When Cybercrime Became a Business: IOCTA 2026 Exposes the Machine
The Small Business Cyber Security Guy | Cybersecurity for SMB & Startups · 2026-05-19 · 16 min
Episode notes
Listen as Noel Bradford — the Small Business Cyber Security Guy — pulls back the curtain on a criminal economy that looks eerily like a legitimate market. The story begins not with a hooded hacker in a basement but with supply chains, service desks, affiliate margins and racks of phones pretending to be people: an industrialised machine that Europol lays bare in IOCTA 2026. Imagine a landlord who rents lockups to burglars and never asks why everyone arrives at 3am.
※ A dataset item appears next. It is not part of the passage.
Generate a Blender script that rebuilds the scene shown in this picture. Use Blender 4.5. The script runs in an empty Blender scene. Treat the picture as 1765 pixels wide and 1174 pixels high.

Now imagine that landlord runs a global network of proxies, bulletproof hosting and sim farms that let criminals create millions of fake accounts, receive one-time codes and vanish with the money. Noel walks you through that rack of 40,000 SIMs and the jaw-dropping scale — 49 million accounts created — and shows how criminal services chain together into a repeatable, low-cost supply model. He tells the story of the modern ransomware franchise: not a lone crew but brands, affiliate programs and negotiation services, with some gangs offering affiliates 80–85% of ransoms. This isn’t cinematic drama — it’s commercial logic. Criminals buy speed, scale and plausible deniability; law enforcement chases the velocity gap.